Test-Drive Potential Employees

Though it’s not always possible, the best way to select the right people is to have candidates work with you for several weeks. For frontline hires, temp-to-perm placement firms are popular because they allow you to test-drive candidates. For management hires, see if they can work with you in the evenings on a consulting basis.

Zappos requires all new hires, no matter what the position (executive, programmer, marketer), go through a four-week training program that includes extensive time working in its call center serving customers. During this trial period, they offer these newbies a $3,000 bonus (besides their salary for the month) if they quit, guaranteeing that only those who really want to work at Zappos stay. Since acquiring Zappos, Amazon has adopted something similar for fulfillment-center workers called Pay to Quit. In an employee’s first year of work, the offer is $2,000. It goes up by $1,000 every year after that until it hits $5,000. The idea, writes Amazon CEO Jeff Bezos in his 2014 letter to shareholders, is “to encourage folks to take a moment and think about what they really want. In the long run, an employee staying somewhere they don’t want to be isn’t healthy for the employee or the company.”
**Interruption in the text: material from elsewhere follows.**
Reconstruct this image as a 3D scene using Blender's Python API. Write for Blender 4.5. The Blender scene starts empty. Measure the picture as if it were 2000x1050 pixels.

Will, Values, Results, Skill

It’s important to hire the best A Player you can find for each position in your company based on four criteria (in this order!):

  • Will — a desire to excel, act with courage, persevere, learn, and innovate
  • Values — the test for culture fit – do they align with your core values
  • Results — in the end can they deliver on your KPIs/outcomes
  • Skills — the least important since most skill-sets need updating every 5 years

Doing so builds an internal momentum and strength that pays dividends for years.  You hire the right people and life is great; you hire the wrong people (fit) and life is miserable.